### [To do]
Transcribe the material below exactly as it appears.
** start of Source material **
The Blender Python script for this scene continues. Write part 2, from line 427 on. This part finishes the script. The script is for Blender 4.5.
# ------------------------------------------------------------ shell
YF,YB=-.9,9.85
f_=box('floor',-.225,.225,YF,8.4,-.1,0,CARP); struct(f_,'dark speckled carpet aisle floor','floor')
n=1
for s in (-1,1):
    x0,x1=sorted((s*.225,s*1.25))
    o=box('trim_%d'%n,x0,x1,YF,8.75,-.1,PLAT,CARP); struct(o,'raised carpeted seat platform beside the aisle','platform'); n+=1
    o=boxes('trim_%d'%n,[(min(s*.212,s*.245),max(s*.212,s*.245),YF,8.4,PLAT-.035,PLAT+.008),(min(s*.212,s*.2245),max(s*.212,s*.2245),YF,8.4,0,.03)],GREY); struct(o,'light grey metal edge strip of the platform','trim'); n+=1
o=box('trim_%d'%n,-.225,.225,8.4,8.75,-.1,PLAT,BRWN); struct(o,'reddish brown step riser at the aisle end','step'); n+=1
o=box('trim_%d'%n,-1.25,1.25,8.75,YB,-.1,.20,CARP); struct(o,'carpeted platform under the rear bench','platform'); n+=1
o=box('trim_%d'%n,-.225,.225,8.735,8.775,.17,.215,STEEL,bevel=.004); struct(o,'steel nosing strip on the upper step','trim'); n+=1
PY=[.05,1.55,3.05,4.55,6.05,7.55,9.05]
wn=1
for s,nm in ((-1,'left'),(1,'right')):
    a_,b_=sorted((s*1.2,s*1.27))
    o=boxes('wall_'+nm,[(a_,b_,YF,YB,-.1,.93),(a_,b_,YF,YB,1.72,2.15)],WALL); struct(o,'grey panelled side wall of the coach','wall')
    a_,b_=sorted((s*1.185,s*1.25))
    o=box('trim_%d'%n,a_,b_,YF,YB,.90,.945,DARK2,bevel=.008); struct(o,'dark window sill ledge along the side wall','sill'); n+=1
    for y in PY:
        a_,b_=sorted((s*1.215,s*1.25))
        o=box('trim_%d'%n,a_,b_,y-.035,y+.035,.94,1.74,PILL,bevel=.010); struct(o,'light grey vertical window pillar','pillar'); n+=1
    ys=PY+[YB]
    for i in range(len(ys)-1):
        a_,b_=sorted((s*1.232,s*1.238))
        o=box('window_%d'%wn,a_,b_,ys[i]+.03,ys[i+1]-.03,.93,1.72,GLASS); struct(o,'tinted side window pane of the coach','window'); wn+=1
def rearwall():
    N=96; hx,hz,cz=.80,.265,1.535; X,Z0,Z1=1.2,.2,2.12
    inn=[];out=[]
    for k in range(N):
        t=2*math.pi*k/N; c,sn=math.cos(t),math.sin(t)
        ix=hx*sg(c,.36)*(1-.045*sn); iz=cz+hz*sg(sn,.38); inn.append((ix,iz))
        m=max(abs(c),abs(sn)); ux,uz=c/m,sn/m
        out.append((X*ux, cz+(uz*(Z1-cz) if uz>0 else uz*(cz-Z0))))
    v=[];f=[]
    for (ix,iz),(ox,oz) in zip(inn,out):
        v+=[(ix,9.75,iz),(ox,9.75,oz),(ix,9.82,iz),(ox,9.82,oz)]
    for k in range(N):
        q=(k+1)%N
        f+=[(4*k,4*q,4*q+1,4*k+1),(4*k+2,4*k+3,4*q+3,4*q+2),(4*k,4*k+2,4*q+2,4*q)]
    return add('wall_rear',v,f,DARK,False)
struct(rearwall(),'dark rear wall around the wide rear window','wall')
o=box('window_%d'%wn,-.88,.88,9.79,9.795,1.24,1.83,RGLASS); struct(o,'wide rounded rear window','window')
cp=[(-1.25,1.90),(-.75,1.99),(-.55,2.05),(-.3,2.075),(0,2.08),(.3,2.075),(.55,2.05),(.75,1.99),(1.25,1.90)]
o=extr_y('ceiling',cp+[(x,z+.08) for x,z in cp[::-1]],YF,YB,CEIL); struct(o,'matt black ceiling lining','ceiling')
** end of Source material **
### [Correct result]
The Blender Python script for this scene continues. Write part 2, from line 427 on. This part finishes the script. The script is for Blender 4.5.
# ------------------------------------------------------------ shell
YF,YB=-.9,9.85
f_=box('floor',-.225,.225,YF,8.4,-.1,0,CARP); struct(f_,'dark speckled carpet aisle floor','floor')
n=1
for s in (-1,1):
    x0,x1=sorted((s*.225,s*1.25))
    o=box('trim_%d'%n,x0,x1,YF,8.75,-.1,PLAT,CARP); struct(o,'raised carpeted seat platform beside the aisle','platform'); n+=1
    o=boxes('trim_%d'%n,[(min(s*.212,s*.245),max(s*.212,s*.245),YF,8.4,PLAT-.035,PLAT+.008),(min(s*.212,s*.2245),max(s*.212,s*.2245),YF,8.4,0,.03)],GREY); struct(o,'light grey metal edge strip of the platform','trim'); n+=1
o=box('trim_%d'%n,-.225,.225,8.4,8.75,-.1,PLAT,BRWN); struct(o,'reddish brown step riser at the aisle end','step'); n+=1
o=box('trim_%d'%n,-1.25,1.25,8.75,YB,-.1,.20,CARP); struct(o,'carpeted platform under the rear bench','platform'); n+=1
o=box('trim_%d'%n,-.225,.225,8.735,8.775,.17,.215,STEEL,bevel=.004); struct(o,'steel nosing strip on the upper step','trim'); n+=1
PY=[.05,1.55,3.05,4.55,6.05,7.55,9.05]
wn=1
for s,nm in ((-1,'left'),(1,'right')):
    a_,b_=sorted((s*1.2,s*1.27))
    o=boxes('wall_'+nm,[(a_,b_,YF,YB,-.1,.93),(a_,b_,YF,YB,1.72,2.15)],WALL); struct(o,'grey panelled side wall of the coach','wall')
    a_,b_=sorted((s*1.185,s*1.25))
    o=box('trim_%d'%n,a_,b_,YF,YB,.90,.945,DARK2,bevel=.008); struct(o,'dark window sill ledge along the side wall','sill'); n+=1
    for y in PY:
        a_,b_=sorted((s*1.215,s*1.25))
        o=box('trim_%d'%n,a_,b_,y-.035,y+.035,.94,1.74,PILL,bevel=.010); struct(o,'light grey vertical window pillar','pillar'); n+=1
    ys=PY+[YB]
    for i in range(len(ys)-1):
        a_,b_=sorted((s*1.232,s*1.238))
        o=box('window_%d'%wn,a_,b_,ys[i]+.03,ys[i+1]-.03,.93,1.72,GLASS); struct(o,'tinted side window pane of the coach','window'); wn+=1
def rearwall():
    N=96; hx,hz,cz=.80,.265,1.535; X,Z0,Z1=1.2,.2,2.12
    inn=[];out=[]
    for k in range(N):
        t=2*math.pi*k/N; c,sn=math.cos(t),math.sin(t)
        ix=hx*sg(c,.36)*(1-.045*sn); iz=cz+hz*sg(sn,.38); inn.append((ix,iz))
        m=max(abs(c),abs(sn)); ux,uz=c/m,sn/m
        out.append((X*ux, cz+(uz*(Z1-cz) if uz>0 else uz*(cz-Z0))))
    v=[];f=[]
    for (ix,iz),(ox,oz) in zip(inn,out):
        v+=[(ix,9.75,iz),(ox,9.75,oz),(ix,9.82,iz),(ox,9.82,oz)]
    for k in range(N):
        q=(k+1)%N
        f+=[(4*k,4*q,4*q+1,4*k+1),(4*k+2,4*k+3,4*q+3,4*q+2),(4*k,4*k+2,4*q+2,4*q)]
    return add('wall_rear',v,f,DARK,False)
struct(rearwall(),'dark rear wall around the wide rear window','wall')
o=box('window_%d'%wn,-.88,.88,9.79,9.795,1.24,1.83,RGLASS); struct(o,'wide rounded rear window','window')
cp=[(-1.25,1.90),(-.75,1.99),(-.55,2.05),(-.3,2.075),(0,2.08),(.3,2.075),(.55,2.05),(.75,1.99),(1.25,1.90)]
o=extr_y('ceiling',cp+[(x,z+.08) for x,z in cp[::-1]],YF,YB,CEIL); struct(o,'matt black ceiling lining','ceiling')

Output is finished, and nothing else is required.